Unlike Tiger Woods Masters odds, where everyone assumes that the world’s No.1 player will come back victorious from a five-month exile, the NCAA Tournament was one of the most wide-open editions of March Madness in recent history.
The top four conferences (Big East, Big 12, Big Ten, ACC) took 26 bids, but nine of those teams were gone after the first round. The top overall seed, Kansas, didn’t even make it out of the first weekend as they were upset by Northern Iowa. By the time we got to Indianapolis, we had just one No.1 seed (Duke), a No.2 seed (West Virginia), and a pair of No.5 seeds (Michigan State and Butler).
The Blue Devils took care of West Virginia, making their first appearance in the Final Four since 1959, but the story of the game was the knee injury suffered by Mountaineers star Da’Sean Butler, who will surely go later in the draft, if at all this year. Butler, whose campus was six miles from the site of the Final Four (the closest proximity in history), held off Michigan State, who was the hometown favorite last year in Detroit, but they were in the Final Four for the sixth time in 12 years, while Butler was here for the first time.

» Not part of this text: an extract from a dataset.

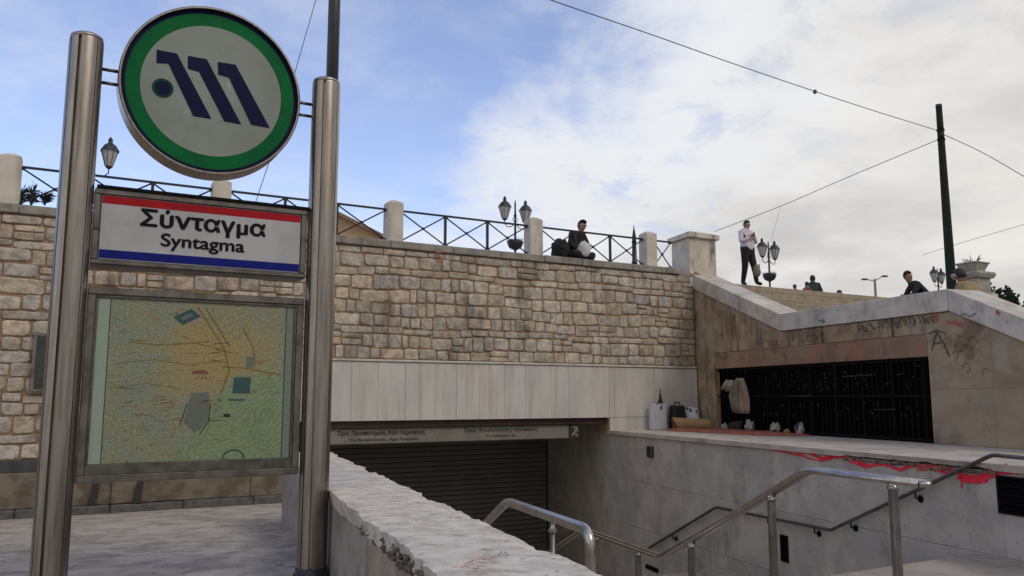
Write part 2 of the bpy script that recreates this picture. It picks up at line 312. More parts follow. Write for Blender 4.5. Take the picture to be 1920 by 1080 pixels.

The final game was a classic as Duke won their fourth national title under coach Mike Krzyzewski, but Butler never gave up in this 61-59 game, and Gordon Hayward’s heave from center court would have been the best buzzer-beater in Tournament history, but it just missed. Brackets were a mess by the second weekend, and online sports betting players may have had a bad month, but for excitement, this was the best Tournament in years.